Irregular verbs exist for a reason... they're the verbs that get used the most, and the irregularities are how people either eliminate redundancy or add additional shades of meaning that most normal verbs can live without.
Ditto, for "silent letters" in English. They're how we disambiguate homonyms (ex: to/too/two).
If English had official "tones" like Mandarin, we could distinguish between meanings of "fuck" used as a verb in writing, to visually indicate things like sarcasm. Actually, in a way, English *does* have an informal "system" of indicating the equivalent of _tones_ -- quotation marks, underlines, italics, boldface, and wikitext markup.

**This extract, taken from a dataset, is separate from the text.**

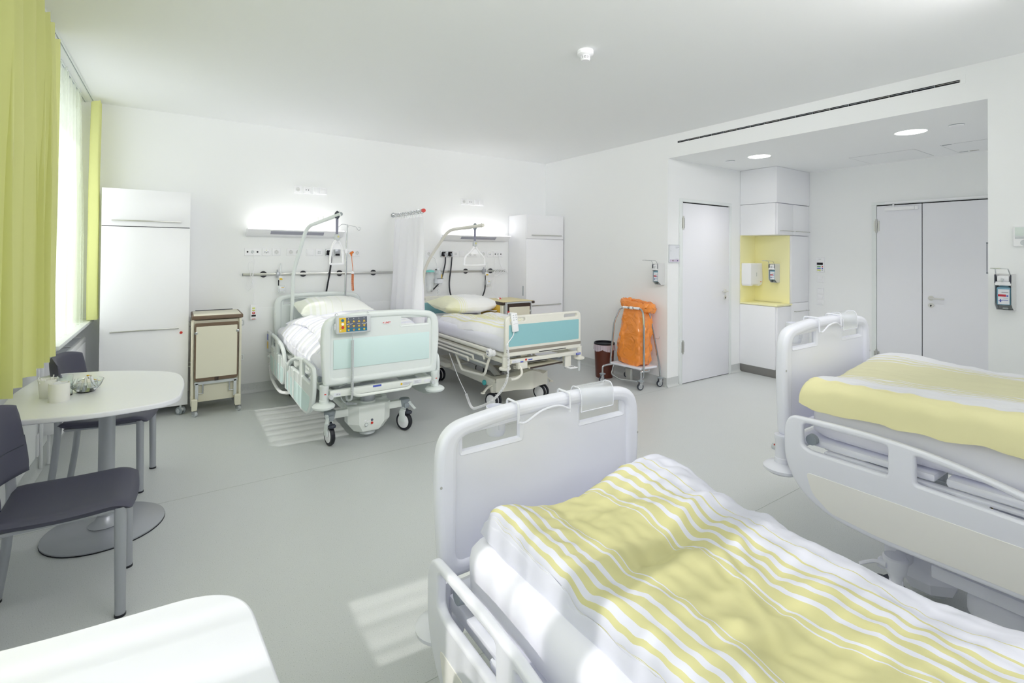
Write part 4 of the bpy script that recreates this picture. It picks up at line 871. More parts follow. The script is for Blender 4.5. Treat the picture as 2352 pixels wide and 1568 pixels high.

Any conlang that *really* gets used by **real** people as their "real" language will quickly mutate and become as irregular as English or Spanish.
Japanese only has two irregular verbs that are used often, and another eight or so that are used rarely, and it's an _old_ language spoken by a lot of people. Likewise, Finnish and Chinese both have under five irregular verbs, and Turkish (I'm told) has zero. There are lots of other ways to increase information density per unit of written information to reduce ambiguity. I think that's important for an actual used language, but it doesn't have to be accomplished via irregular verbs. Word location and order, for instance, does a great job of displaying subject/object relationships.
I agree with your point that things like sarcasm, satire, humor, will be expressed by bending language rules, in any actual used language. I just don't think irregular verbs are a necessary emergent property of used languages.